> [THE REQUEST]:
Verbatim output of all the material below is required.
— Begin SUPPLIED MATERIAL —
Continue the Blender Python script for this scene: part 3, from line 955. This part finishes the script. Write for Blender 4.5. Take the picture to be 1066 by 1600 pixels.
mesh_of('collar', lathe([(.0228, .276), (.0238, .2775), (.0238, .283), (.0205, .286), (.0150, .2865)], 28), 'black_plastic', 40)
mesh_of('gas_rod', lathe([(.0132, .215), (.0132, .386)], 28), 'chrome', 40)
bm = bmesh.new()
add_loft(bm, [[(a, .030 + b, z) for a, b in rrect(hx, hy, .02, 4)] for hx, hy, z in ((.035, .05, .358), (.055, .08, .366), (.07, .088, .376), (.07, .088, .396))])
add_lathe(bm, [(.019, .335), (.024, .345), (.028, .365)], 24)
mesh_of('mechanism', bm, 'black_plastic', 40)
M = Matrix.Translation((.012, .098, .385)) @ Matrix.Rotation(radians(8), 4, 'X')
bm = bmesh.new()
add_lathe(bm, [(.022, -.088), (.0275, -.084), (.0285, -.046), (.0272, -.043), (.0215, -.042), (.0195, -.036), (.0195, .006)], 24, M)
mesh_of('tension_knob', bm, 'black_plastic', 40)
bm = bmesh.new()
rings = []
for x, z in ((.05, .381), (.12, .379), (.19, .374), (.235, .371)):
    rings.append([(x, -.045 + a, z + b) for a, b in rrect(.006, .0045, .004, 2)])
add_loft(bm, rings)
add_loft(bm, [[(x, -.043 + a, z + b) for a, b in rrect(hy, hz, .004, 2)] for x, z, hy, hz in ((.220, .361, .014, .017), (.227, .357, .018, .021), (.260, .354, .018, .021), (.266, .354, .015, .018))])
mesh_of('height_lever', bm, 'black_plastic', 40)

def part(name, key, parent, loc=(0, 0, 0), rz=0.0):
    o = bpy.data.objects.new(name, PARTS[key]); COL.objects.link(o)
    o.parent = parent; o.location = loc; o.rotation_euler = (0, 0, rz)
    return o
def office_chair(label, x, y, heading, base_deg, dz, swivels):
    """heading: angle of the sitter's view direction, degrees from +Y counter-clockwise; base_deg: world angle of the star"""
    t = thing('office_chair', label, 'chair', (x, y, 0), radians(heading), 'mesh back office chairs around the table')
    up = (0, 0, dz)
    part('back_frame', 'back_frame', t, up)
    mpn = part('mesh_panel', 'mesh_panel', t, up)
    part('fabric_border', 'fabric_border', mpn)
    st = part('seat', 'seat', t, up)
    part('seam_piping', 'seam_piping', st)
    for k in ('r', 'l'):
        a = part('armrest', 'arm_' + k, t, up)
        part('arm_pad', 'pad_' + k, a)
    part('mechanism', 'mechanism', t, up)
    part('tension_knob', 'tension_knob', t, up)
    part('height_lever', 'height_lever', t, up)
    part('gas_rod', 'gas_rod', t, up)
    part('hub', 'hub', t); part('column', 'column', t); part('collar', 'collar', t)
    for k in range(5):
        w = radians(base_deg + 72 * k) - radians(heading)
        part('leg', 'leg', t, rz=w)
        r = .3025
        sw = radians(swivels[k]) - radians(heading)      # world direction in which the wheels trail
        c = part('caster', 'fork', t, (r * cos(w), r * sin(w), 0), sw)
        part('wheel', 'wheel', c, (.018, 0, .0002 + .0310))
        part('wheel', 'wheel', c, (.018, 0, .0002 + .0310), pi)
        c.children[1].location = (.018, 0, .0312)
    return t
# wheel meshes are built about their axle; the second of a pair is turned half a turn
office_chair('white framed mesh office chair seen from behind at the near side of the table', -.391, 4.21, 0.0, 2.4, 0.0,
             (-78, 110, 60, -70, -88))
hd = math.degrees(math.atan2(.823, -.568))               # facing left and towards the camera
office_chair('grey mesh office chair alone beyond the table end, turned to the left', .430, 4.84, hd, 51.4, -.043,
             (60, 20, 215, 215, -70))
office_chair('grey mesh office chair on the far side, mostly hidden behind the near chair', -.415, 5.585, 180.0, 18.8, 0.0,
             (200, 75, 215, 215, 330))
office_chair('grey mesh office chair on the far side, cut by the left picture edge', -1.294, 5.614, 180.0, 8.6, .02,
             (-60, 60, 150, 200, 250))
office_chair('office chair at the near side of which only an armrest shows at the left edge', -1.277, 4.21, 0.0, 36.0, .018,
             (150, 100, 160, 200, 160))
— End SUPPLIED MATERIAL —
> [REPLY]:
Continue the Blender Python script for this scene: part 3, from line 955. This part finishes the script. Write for Blender 4.5. Take the picture to be 1066 by 1600 pixels.
mesh_of('collar', lathe([(.0228, .276), (.0238, .2775), (.0238, .283), (.0205, .286), (.0150, .2865)], 28), 'black_plastic', 40)
mesh_of('gas_rod', lathe([(.0132, .215), (.0132, .386)], 28), 'chrome', 40)
bm = bmesh.new()
add_loft(bm, [[(a, .030 + b, z) for a, b in rrect(hx, hy, .02, 4)] for hx, hy, z in ((.035, .05, .358), (.055, .08, .366), (.07, .088, .376), (.07, .088, .396))])
add_lathe(bm, [(.019, .335), (.024, .345), (.028, .365)], 24)
mesh_of('mechanism', bm, 'black_plastic', 40)
M = Matrix.Translation((.012, .098, .385)) @ Matrix.Rotation(radians(8), 4, 'X')
bm = bmesh.new()
add_lathe(bm, [(.022, -.088), (.0275, -.084), (.0285, -.046), (.0272, -.043), (.0215, -.042), (.0195, -.036), (.0195, .006)], 24, M)
mesh_of('tension_knob', bm, 'black_plastic', 40)
bm = bmesh.new()
rings = []
for x, z in ((.05, .381), (.12, .379), (.19, .374), (.235, .371)):
    rings.append([(x, -.045 + a, z + b) for a, b in rrect(.006, .0045, .004, 2)])
add_loft(bm, rings)
add_loft(bm, [[(x, -.043 + a, z + b) for a, b in rrect(hy, hz, .004, 2)] for x, z, hy, hz in ((.220, .361, .014, .017), (.227, .357, .018, .021), (.260, .354, .018, .021), (.266, .354, .015, .018))])
mesh_of('height_lever', bm, 'black_plastic', 40)

def part(name, key, parent, loc=(0, 0, 0), rz=0.0):
    o = bpy.data.objects.new(name, PARTS[key]); COL.objects.link(o)
    o.parent = parent; o.location = loc; o.rotation_euler = (0, 0, rz)
    return o
def office_chair(label, x, y, heading, base_deg, dz, swivels):
    """heading: angle of the sitter's view direction, degrees from +Y counter-clockwise; base_deg: world angle of the star"""
    t = thing('office_chair', label, 'chair', (x, y, 0), radians(heading), 'mesh back office chairs around the table')
    up = (0, 0, dz)
    part('back_frame', 'back_frame', t, up)
    mpn = part('mesh_panel', 'mesh_panel', t, up)
    part('fabric_border', 'fabric_border', mpn)
    st = part('seat', 'seat', t, up)
    part('seam_piping', 'seam_piping', st)
    for k in ('r', 'l'):
        a = part('armrest', 'arm_' + k, t, up)
        part('arm_pad', 'pad_' + k, a)
    part('mechanism', 'mechanism', t, up)
    part('tension_knob', 'tension_knob', t, up)
    part('height_lever', 'height_lever', t, up)
    part('gas_rod', 'gas_rod', t, up)
    part('hub', 'hub', t); part('column', 'column', t); part('collar', 'collar', t)
    for k in range(5):
        w = radians(base_deg + 72 * k) - radians(heading)
        part('leg', 'leg', t, rz=w)
        r = .3025
        sw = radians(swivels[k]) - radians(heading)      # world direction in which the wheels trail
        c = part('caster', 'fork', t, (r * cos(w), r * sin(w), 0), sw)
        part('wheel', 'wheel', c, (.018, 0, .0002 + .0310))
        part('wheel', 'wheel', c, (.018, 0, .0002 + .0310), pi)
        c.children[1].location = (.018, 0, .0312)
    return t
# wheel meshes are built about their axle; the second of a pair is turned half a turn
office_chair('white framed mesh office chair seen from behind at the near side of the table', -.391, 4.21, 0.0, 2.4, 0.0,
             (-78, 110, 60, -70, -88))
hd = math.degrees(math.atan2(.823, -.568))               # facing left and towards the camera
office_chair('grey mesh office chair alone beyond the table end, turned to the left', .430, 4.84, hd, 51.4, -.043,
             (60, 20, 215, 215, -70))
office_chair('grey mesh office chair on the far side, mostly hidden behind the near chair', -.415, 5.585, 180.0, 18.8, 0.0,
             (200, 75, 215, 215, 330))
office_chair('grey mesh office chair on the far side, cut by the left picture edge', -1.294, 5.614, 180.0, 8.6, .02,
             (-60, 60, 150, 200, 250))
office_chair('office chair at the near side of which only an armrest shows at the left edge', -1.277, 4.21, 0.0, 36.0, .018,
             (150, 100, 160, 200, 160))